Tag Archives: ESPN

Did one team just 'quit' tonight?

First things first. I’ll stipulate up front that I am no expert on college football. I’m just a fan who likes to cheer for my favorite teams.

The Oregon Ducks currently are my favorite team and they did not disappoint this big-time fan with a 59-20 demolition of the Florida State Seminoles. The Ducks are Rose Bowl champs for the second time in four years.

It’s a huge deal. Now they’ll await the winner of the next football playoff semifinal game between Alabama and Ohio State. I have zero preference in that game.

I think the most stunning thing said tonight by the ESPN announcing crew came late in the game when Kirk Herbstreit, a former Ohio State quarterback, accused FSU of quitting. He said it twice after the Ducks went up 52-20.

I know that Herbstreit is an expert on football. Again, I am not. I’m betting that once the fellow’s statement finds its way to FSU head coach Jimbo Fisher’s ears that the coach and the announcer are going to have a few four-letter words.

It’s hard for me to put myself in the minds and hearts of dedicated athletes who’ve just been blown apart by a superior foe on the field. Did the Seminoles quit? Did they lie down and give up? Or was that defensive unit just plain exhausted after trying — mostly in vain — to stop the Oregon offense led by Heisman Trophy-winning quarterback Marcus Mariota.

It might be that Florida State simply had nothing left.

Do I pity the Seminoles? Hardly. It’s tough to feel sympathy for a team in which 75 percent of its members walk off the field after a game without congratulating the winners, which the FSU players did tonight after the Ducks put that serious beat-down on them. You need to win and lose with class.
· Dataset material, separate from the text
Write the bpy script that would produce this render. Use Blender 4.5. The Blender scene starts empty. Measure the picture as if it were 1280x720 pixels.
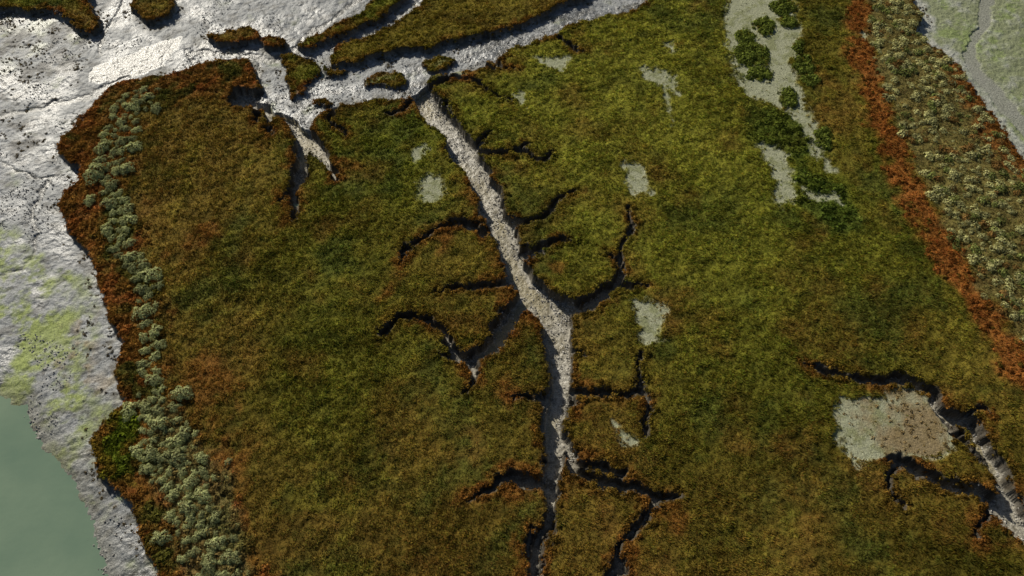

Still, to call them quitters? That’s a very tough thing to say. Kirk Herbstreit had better be ready to defend himself.

But … what the heck. My team won tonight — huge! One more game is left to play.

Go Ducks!

 

Hey, Mr. Lewis: Do not speak about criminal cover-up

Ray Lewis was one heck of a football player. He’ll probably be inducted into the Pro Football Hall of Fame when he becomes eligible.

He also managed to dodge a serious crime involving a homicide. So, when the subject of another pro athlete getting into trouble with the law, my advice to Lewis is simple: Recuse yourself from any discussion about this issue. Button it up, young man.

http://www.thescore.com/news/584226

Lewis was speaking on ESPN about Ray Rice’s indefinite suspension from the NFL after a video surfaced showing him cold-cocking his then-fiancée. Here’s Lewis: “When you watch this video, you see that somewhere this young man, some leadership was lost. He got out there … and started doing his own thing and what happens is what’s in the dark is going to come to light.”

He might regret saying anything at all about this case. Why?

Well, in 2000 Lewis was involved in the death of two men at a Super Bowl party. He was charged initially with murder and aggravated assault when the men were stabbed to death. He testified against two other men who also were involved. The murder charges were dropped and Lewis pleaded guilty to a misdemeanor charge of — here it comes — obstruction of justice.

Oh, brother.

So now this guy pops off about another out-of-control pro athlete doing something “in the dark” that “is going to come to light.”

Social media went crazy over this little bit of wisdom from someone formerly accused of murder.

ESPN perhaps ought to have known better than to open this discussion in Ray Lewis’s presence. As for Lewis, I believe when the subject comes up again he needs to wave his hands in the air and say, “No mas.”

Sports journalism takes a big hit

ESPN prides itself, we’re led to believe, on its courageous reporting on sports-related issues.

Which brings up the question: Why did the nation’s No. 1 sports network bail on a PBS project that examines the outbreak of concussion-related trauma being suffered by professional football players?

Was it pressure from the NFL, with which ESPN has a long-standing — and highly lucrative — financial partnership? It smells like it.

Frontline is an award-winning documentary series broadcast by PBS. The program, based out of WBGH-TV in Boston, is set to air a two-part series called “League of Denial,” in which it looks at the concussion rate among NFL players and examines whether playing professional football has become hazardous to the health of its participants.

The early indicators are that the concussions are becoming a grave concern.

ESPN was supposed to be a partner in the project. It backed out this past week. ESPN said the NFL applied zero pressure to the network, even though there have been reports of a extremely testy meeting between ESPN and NFL Commissioner Roger Goodell.

Two plus two still equals four, correct?

OK, the news isn’t all bad.

Frontline will present the broadcast, even without ESPN’s participation. It airs on Oct. 8 and 15, and will be shown in the Texas Panhandle on KACV-TV, the region’s public television station operating on the Amarillo College campus.

ESPN does its share of in-depth sports journalism, particularly with its “Outside the Lines” specials. They produce occasionally riveting and, if you’ll pardon the pun, hard-hitting examinations of the lives of prominent athletes.

As the network has shown, though, in cratering on the Frontline project, it is capable of missing a tackle or two.